If he were offered the job – and he was careful during the interview not to outright declare his candidacy, falling just short of such a move – it would have to be redefined.
“The chief rabbinate would be one thing and one thing only: Save a dying community. Inspire them, resuscitate them, rejuvenate them, get Jewish students on campus to be proud, get them to respectfully fight back as we did in Oxford.
“Create some sort of unity with Reform and Reform Jews because in such a small community how can we have so much conflict? It’s not a possibility.”
He said the next chief rabbi should act to improve relations between the rabbinate and gays, an issue which some liberal Jews say was one of Sacks’s biggest failures.
Gay Jews should be invited to synagogue, Boteach said.
“Who cares what your persuasion is? Come put on tefillin and daven (pray).” But not everybody would be onboard with the idea of Boteach being at the religious helm of Anglo Jewry – and he knows it.
Jewish educator and Limmud legend Clive Lawton, who moderated the panel where Boteach spoke, mercilessly roasted the rabbi, presenting him as a person “who writes books about things that aren’t supposed to be kosher and then makes them kosher like kosher bacon, kosher Jesus [the title of Boteach’s newest tome] and so on.”

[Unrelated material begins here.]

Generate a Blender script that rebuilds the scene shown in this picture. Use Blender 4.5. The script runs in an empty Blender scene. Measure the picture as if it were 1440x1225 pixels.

The other panelists also took turns flinging barbs at him while the audience giggled in delight.
Boteach shrugged off the not-so-veiled criticism and drove home his main message for the evening, which was the importance of fighting anti-Semitism in Britain, with the usual mix of eloquence and confidence.
He received several rounds of applause from the audience but not all were won over.
One prominent British Jew said afterwards “there’s no way he’d be given [the rabbinate].”
So who, if not Boteach? Rabbi Jonathan Romain of the Maidenhead Synagogue, a Reform congregation, has a strong opinion on who the next chief rabbi should be.
Nobody.
Sacks, he said, should be the last religious leader to hold the “strange” office created by the British in 1840.
“We should reject the title that shackles British Jewry,” he said at a panel. “It is a misnomer which gives the impression that he is representing all Jews whereas he only represents the United Synagogue,” an Orthodox coalition of congregations.
And yet, the search for the next chief rabbi of the United Kingdom of Great Britain and Northern Ireland continues. But one thing is certain, said Romain in his lecture. Whoever the next chief rabbi will be, it will “definitely be a he.”